▶ _Recorded data_
▼

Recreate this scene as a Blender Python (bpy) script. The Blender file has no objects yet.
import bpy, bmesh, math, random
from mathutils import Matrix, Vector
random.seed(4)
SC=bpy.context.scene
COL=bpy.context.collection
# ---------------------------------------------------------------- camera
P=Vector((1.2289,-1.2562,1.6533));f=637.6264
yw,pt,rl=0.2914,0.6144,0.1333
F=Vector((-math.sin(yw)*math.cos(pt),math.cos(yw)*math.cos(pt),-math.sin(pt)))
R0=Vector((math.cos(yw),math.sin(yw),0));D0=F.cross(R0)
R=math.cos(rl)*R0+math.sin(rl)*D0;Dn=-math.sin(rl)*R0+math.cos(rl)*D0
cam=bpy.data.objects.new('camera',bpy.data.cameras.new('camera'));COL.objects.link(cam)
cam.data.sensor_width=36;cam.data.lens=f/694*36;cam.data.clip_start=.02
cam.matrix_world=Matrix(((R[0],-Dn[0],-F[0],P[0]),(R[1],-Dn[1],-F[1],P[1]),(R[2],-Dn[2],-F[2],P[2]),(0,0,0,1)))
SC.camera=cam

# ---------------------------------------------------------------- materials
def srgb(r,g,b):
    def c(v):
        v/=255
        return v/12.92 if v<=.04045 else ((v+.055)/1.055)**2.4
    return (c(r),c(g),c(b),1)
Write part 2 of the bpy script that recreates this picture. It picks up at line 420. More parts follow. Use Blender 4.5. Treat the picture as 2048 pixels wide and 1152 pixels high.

▲

▶ _STATED PROBLEM_
From the very first line of the data through the line with "return (c(r),c(g),c(b),1)" in it, please reproduce each line exactly and output nothing more.

▶ _SOLUTION BELOW_
Recreate this scene as a Blender Python (bpy) script. The Blender file has no objects yet.
import bpy, bmesh, math, random
from mathutils import Matrix, Vector
random.seed(4)
SC=bpy.context.scene
COL=bpy.context.collection
# ---------------------------------------------------------------- camera
P=Vector((1.2289,-1.2562,1.6533));f=637.6264
yw,pt,rl=0.2914,0.6144,0.1333
F=Vector((-math.sin(yw)*math.cos(pt),math.cos(yw)*math.cos(pt),-math.sin(pt)))
R0=Vector((math.cos(yw),math.sin(yw),0));D0=F.cross(R0)
R=math.cos(rl)*R0+math.sin(rl)*D0;Dn=-math.sin(rl)*R0+math.cos(rl)*D0
cam=bpy.data.objects.new('camera',bpy.data.cameras.new('camera'));COL.objects.link(cam)
cam.data.sensor_width=36;cam.data.lens=f/694*36;cam.data.clip_start=.02
cam.matrix_world=Matrix(((R[0],-Dn[0],-F[0],P[0]),(R[1],-Dn[1],-F[1],P[1]),(R[2],-Dn[2],-F[2],P[2]),(0,0,0,1)))
SC.camera=cam

# ---------------------------------------------------------------- materials
def srgb(r,g,b):
    def c(v):
        v/=255
        return v/12.92 if v<=.04045 else ((v+.055)/1.055)**2.4
    return (c(r),c(g),c(b),1)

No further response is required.